Deepfake tiene una pata en el deeplearning (profundo aprendizaje) y otra en fake (falso). Con ambas se pone en pie una falsa realidad en la que, por ejemplo, se podría conseguir que un determinado político se convierta en un atracador o una actriz pase a protagonizar escenas de sadomasoquismo. A simple vista, sin pasar algún tipo de «algodón» digital que lo desenmascare, la realidad supera a la imaginación por desbocada que sea. Y ya sabemos cómo avanza la tecnología en estos tiempos que vuelan: incluso los sistemas de verificación podrán ser burlados antes de que nos demos cuenta. Vivimos una sociedad en la que la imagen domina por aplastamiento. Los teléfonos móviles ya no se activan con teclas o huellas, les basta con reconocer la cara del dueño. La carrera de un político puede ser aniquilada si alguien en algún sitio posee un vídeo que lo muestre en situaciones que lo dejen en mal lugar. Una imagen vale mil mentiras si un cerebro en la sombra puede reconstruirla a su gusto. Y tampoco hace falta ser un genio porque las herramientas ya empiezan a estar al alcance de casi cualquiera y los programas se abaratan que es una barbaridad.

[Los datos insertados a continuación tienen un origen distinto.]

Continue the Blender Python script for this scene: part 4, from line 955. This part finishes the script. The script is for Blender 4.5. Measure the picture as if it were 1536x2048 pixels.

Contra el nuevo ataque a la verdad ya hay, por fortuna, talentos no contaminados que intentan levantar cortafuegos para que la mentira tenga sus dos patas muy cortas. La batalla está servida pero su resultado no solo debería depender de lo que puedan hacer los investigadores o los gobiernos. Los ciudadanos también tienen una gran responsabilidad. Dada la pasividad con la que los gigantes tecnológicos actúan frente a esos desmanes (baste ver la insuficiente reacción de Facebook o Twitter ante la epidemia de las fake news), los usuarios deben poner de su parte sentido común, mesura y espíritu crítico para no creerse de inmediato lo que les entra por los ojos.

No es un asunto banal, aunque a veces te puedas reír viendo a Nicolas Cage haciendo de Gladiator o de DiCaprio en el Titanic. Los progresos en esa tecnología, que hoy presenta fisuras importantes que cualquier experto puede detectar sin problemas, pueden extender sus tentáculos venenosos por cualquier escenario de la sociedad para idear estafas sofisticadas, argumentos para declarar una guerra o excusas para extender el pánico masivo con atentados que no existieron o discursos que nunca se pronunciaron.

Recuerden: Welles convenció con un programa de radio a miles de personas que los marcianos estaban invadiendo sus casas. No se crean todo lo que ven si lo que ven les hace frotarse los ojos: podría ser una "deepfake".